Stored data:
(begin)
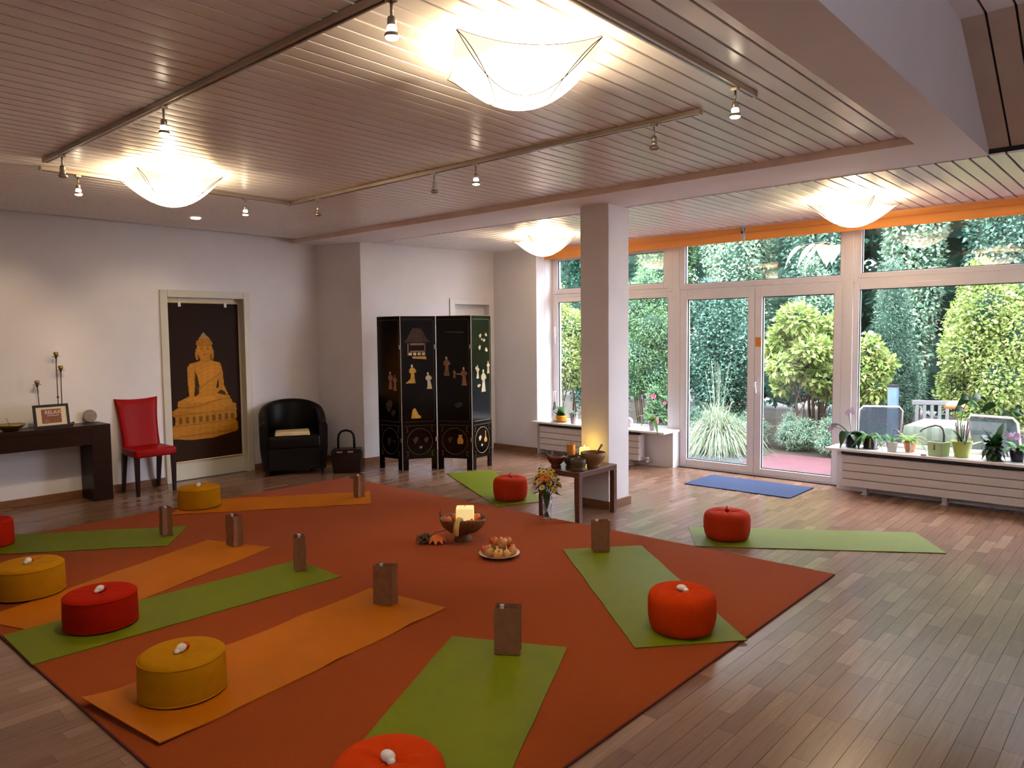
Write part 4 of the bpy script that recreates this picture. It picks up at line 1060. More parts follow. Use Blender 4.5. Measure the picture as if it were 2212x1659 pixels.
# backrest: slightly dished slab, wider and softly curved at the top
V = []; F = []; nx, nz = 14, 14
for side in (0, 1):
    for i in range(nz+1):
        q = i/nz; z = 0.40+0.545*q
        for j in range(nx+1):
            p = -1+2*j/nx
            wd = 0.186+0.030*q**1.4-0.012*math.sin(q*PI)
            ztop = z-(0.016*(1-abs(p)**2.2)*q**6)
            y = 0.100+0.105*q+(0.075-0.03*q)*side
            edge = max(abs(p)**10, (abs(2*q-1))**14)
            y += (0.018*edge if side == 0 else -0.018*edge)
            if side == 0: y += 0.014*math.sin(q*PI)*(1-p*p)
            V.append((p*wd, y, ztop))
N1 = (nx+1)*(nz+1)
for i in range(nz):
    for j in range(nx):
        a = i*(nx+1)+j; F.append((a, a+1, a+nx+2, a+nx+1)); F.append((N1+a, N1+a+nx+1, N1+a+nx+2, N1+a+1))
for i in range(nz):
    a = i*(nx+1); F.append((a, a+nx+1, N1+a+nx+1, N1+a)); b = a+nx; F.append((b, N1+b, N1+b+nx+1, b+nx+1))
for j in range(nx):
    a = j; F.append((a, N1+a, N1+a+1, a+1)); b = nz*(nx+1)+j; F.append((b, b+1, N1+b+1, N1+b))
MB().add(V, F).build('backrest', MT['redleather'], rc, smooth=True)

# ------------------------------------------------------------------ black tub armchair
ac = thing('armchair', 'black leather tub armchair in the corner by the pier', 'armchair', (4.745, 7.635, 0), -0.50)
# local: faces -y
R_o, th_ = 0.365, 0.085
def upath(t):        # t 0..1 from left arm front round the back to right arm front; returns point and outward normal
    Ls = 0.30; La = PI*R_o; tot = 2*Ls+La; s_ = t*tot
    if s_ < Ls: return (-R_o, -0.30+s_), (-1, 0)
    if s_ > Ls+La: return (R_o, -(s_-Ls-La)), (1, 0)
    a = PI-(s_-Ls)/R_o
    return (R_o*math.cos(a), R_o*math.sin(a)*0.92), (math.cos(a), math.sin(a))
V = []; F = []; n = 40; sec = []
for i in range(n+1):
    t = i/n; (px, py), (nx_, ny_) = upath(t)
    hgt = 0.595+0.225*math.sin(max(0, min(1, (t-0.06)/0.88))*PI)**0.75
    prof = [(0.0-0.025, 0.06), (0.0, 0.30), (0.004, hgt-0.05), (-0.012, hgt-0.012), (-0.042, hgt), (-0.073, hgt-0.012), (-0.088, hgt-0.05), (-0.085, 0.30), (-0.085, 0.06)]
    for (d, z) in prof: V.append((px+nx_*d, py+ny_*d, z))
m_ = 9
for i in range(n):
    for k in range(m_):
        k2 = (k+1) % m_; F.append((i*m_+k, (i+1)*m_+k, (i+1)*m_+k2, i*m_+k2))
F.append(tuple(range(m_))); F.append(tuple(n*m_+k for k in range(m_-1, -1, -1)))
MB().add(V, F).build('back_and_arms', MT['blackleather'], ac, smooth=0.9)
MB().box(-0.285, 0.285, -0.335, 0.26, 0.30, 0.445).build('seat_cushion', MT['blackleather'], ac, bevel=0.035, seg=4, smooth=0.9)
MB().box(-0.285, 0.285, -0.315, 0.26, 0.06, 0.30).build('seat_base', MT['blackleather'], ac, bevel=0.008)
for (x, y) in ((-0.30,-0.27), (0.30,-0.27), (-0.22,0.24), (0.22,0.24)):
    MB().hexa([(x-0.016,y-0.016,0),(x+0.016,y-0.016,0),(x+0.016,y+0.016,0),(x-0.016,y+0.016,0)], [(x-0.022,y-0.022,0.07),(x+0.022,y-0.022,0.07),(x+0.022,y+0.022,0.07),(x-0.022,y+0.022,0.07)]).build('leg', MT['darkwood'], ac)
ca_, sa_ = math.cos(-0.50), math.sin(-0.50)
pd_ = thing('seat_pad', 'cream folded cloth lying on the seat of the black armchair', 'cloth', (4.745+(-0.01*ca_+0.17*sa_), 7.635+(-0.01*sa_-0.17*ca_), 0.446), -0.56)
V = []; F = []
MB().box(-0.190, 0.190, -0.14, 0.14, 0.0, 0.020).build('lower_fold', MT['cream'], pd_, bevel=0.009, seg=3, smooth=0.9)
MB().hexa([(-0.187,-0.137,0.0205),(0.187,-0.137,0.0205),(0.185,0.138,0.0205),(-0.185,0.138,0.0205)], [(-0.184,-0.134,0.040),(0.184,-0.134,0.046),(0.182,0.135,0.046),(-0.182,0.135,0.040)]).build('upper_fold', MT['cream'], pd_, bevel=0.008, seg=3, smooth=0.9)

# ------------------------------------------------------------------ wicker bag with a hoop handle
hb = thing('basket_bag', 'dark wicker bag with hoop handle between armchair and pier', 'bag', (5.09, 7.06, 0), -0.72)
MB().hexa([(-0.155,-0.10,0),(0.155,-0.10,0),(0.155,0.10,0),(-0.155,0.10,0)], [(-0.175,-0.115,0.235),(0.175,-0.115,0.235),(0.175,0.115,0.235),(-0.175,0.115,0.235)]).build('body', MT['wicker'], hb, bevel=0.02, seg=3, smooth=0.9)
MB().hexa([(-0.180,-0.120,0.235),(0.180,-0.120,0.235),(0.180,0.120,0.235),(-0.180,0.120,0.235)], [(-0.16,-0.10,0.272),(0.16,-0.10,0.272),(0.16,0.10,0.272),(-0.16,0.10,0.272)]).build('lid', MT['blackleather'], hb, bevel=0.012, seg=3, smooth=0.9)
for x in (-0.075, 0.045): MB().box(x-0.032, x+0.032, -0.127, -0.098, 0.238, 0.258).build('clasp', MT['chrome'], hb, bevel=0.004)
hp = [(-0.105, 0, 0.26)]+[(-0.105+0.0, 0, 0.30+0.02*k) for k in range(5)]
hp = [(-0.100,0,0.262),(-0.100,0,0.38),(-0.090,0,0.435),(-0.060,0,0.470),(-0.010,0,0.480),(0.045,0,0.465),(0.072,0,0.430),(0.080,0,0.38),(0.080,0,0.262)]
MB().tube(hp, 0.014, 10).build('handle', MT['blackleather'], hb, True)

# ------------------------------------------------------------------ four panel lacquer screen
sc = thing('folding_screen', 'black lacquer four panel screen with inlaid figures before the far wall', 'screen', (0, 0, 0))
SP = [(5.500, 7.000), (5.530, 6.615), (5.880, 6.400), (6.058, 6.005), (6.440, 6.055)]
SH = 1.772
def robe(x, z, s=1.0, lean=0.0, train=0.0):
    h = [(-0.016,0.0),(0.020,0.0),(0.018,0.02)]
    return [(x-0.030*s-train, z), (x+0.032*s, z), (x+0.024*s, z+0.055*s), (x+(0.020+lean)*s, z+0.105*s), (x+(0.042+lean)*s, z+0.115*s), (x+(0.036+lean)*s, z+0.140*s), (x+(0.014+lean)*s, z+0.160*s), (x+(-0.012+lean)*s, z+0.160*s), (x+(-0.032+lean)*s, z+0.138*s), (x+(-0.030+lean)*s, z+0.108*s), (x+(-0.012+lean)*s, z+0.100*s), (x-0.020*s, z+0.045*s)]
def head(x, z, s=1.0): return [(x+0.011*s*math.cos(2*PI*k/12), z+0.177*s+0.017*s*math.sin(2*PI*k/12)) for k in range(12)]
def blob(x, z, r, e=1.0, w=0.25, ph=0.0): return [(x+r*(1+w*math.sin(3*a+ph))*math.cos(a), z+r*e*(1+w*math.sin(2*a+ph))*math.sin(a)) for a in [2*PI*k/16 for k in range(16)]]
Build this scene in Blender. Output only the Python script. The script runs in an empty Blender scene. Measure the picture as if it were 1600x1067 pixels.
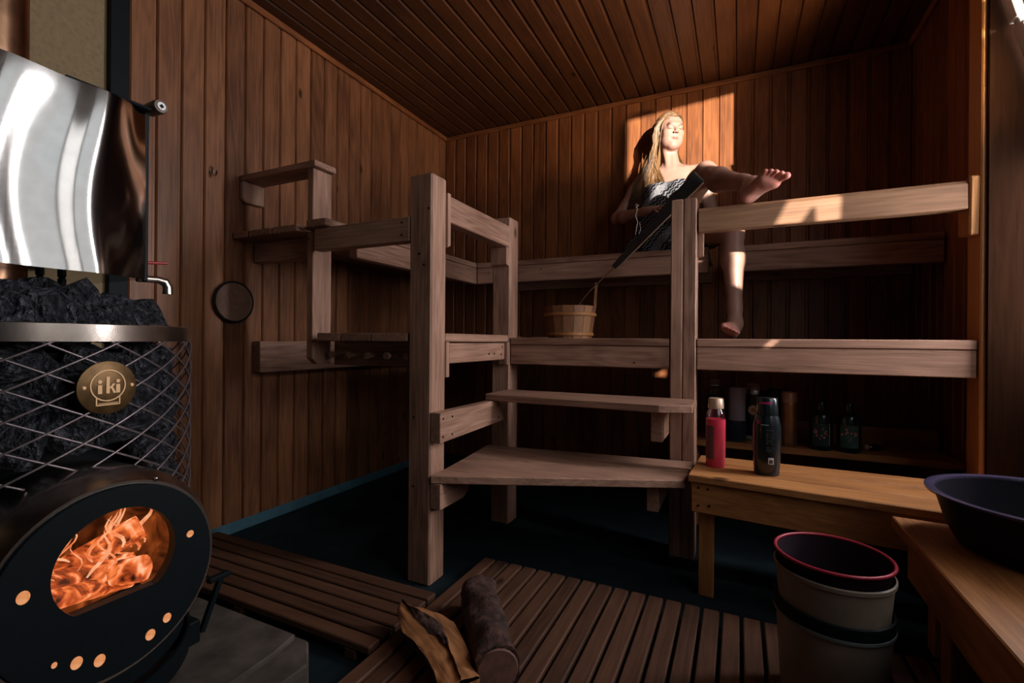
(end)
WHAT IS ASKED: Repeat, word for word and with no pictures, only the lines running from the beginning of the data to the line that contains "MT['redleather'], rc, smooth=True)".

FULL SOLUTION:
Write part 4 of the bpy script that recreates this picture. It picks up at line 1060. More parts follow. Use Blender 4.5. Measure the picture as if it were 2212x1659 pixels.
# backrest: slightly dished slab, wider and softly curved at the top
V = []; F = []; nx, nz = 14, 14
for side in (0, 1):
    for i in range(nz+1):
        q = i/nz; z = 0.40+0.545*q
        for j in range(nx+1):
            p = -1+2*j/nx
            wd = 0.186+0.030*q**1.4-0.012*math.sin(q*PI)
            ztop = z-(0.016*(1-abs(p)**2.2)*q**6)
            y = 0.100+0.105*q+(0.075-0.03*q)*side
            edge = max(abs(p)**10, (abs(2*q-1))**14)
            y += (0.018*edge if side == 0 else -0.018*edge)
            if side == 0: y += 0.014*math.sin(q*PI)*(1-p*p)
            V.append((p*wd, y, ztop))
N1 = (nx+1)*(nz+1)
for i in range(nz):
    for j in range(nx):
        a = i*(nx+1)+j; F.append((a, a+1, a+nx+2, a+nx+1)); F.append((N1+a, N1+a+nx+1, N1+a+nx+2, N1+a+1))
for i in range(nz):
    a = i*(nx+1); F.append((a, a+nx+1, N1+a+nx+1, N1+a)); b = a+nx; F.append((b, N1+b, N1+b+nx+1, b+nx+1))
for j in range(nx):
    a = j; F.append((a, N1+a, N1+a+1, a+1)); b = nz*(nx+1)+j; F.append((b, b+1, N1+b+1, N1+b))
MB().add(V, F).build('backrest', MT['redleather'], rc, smooth=True)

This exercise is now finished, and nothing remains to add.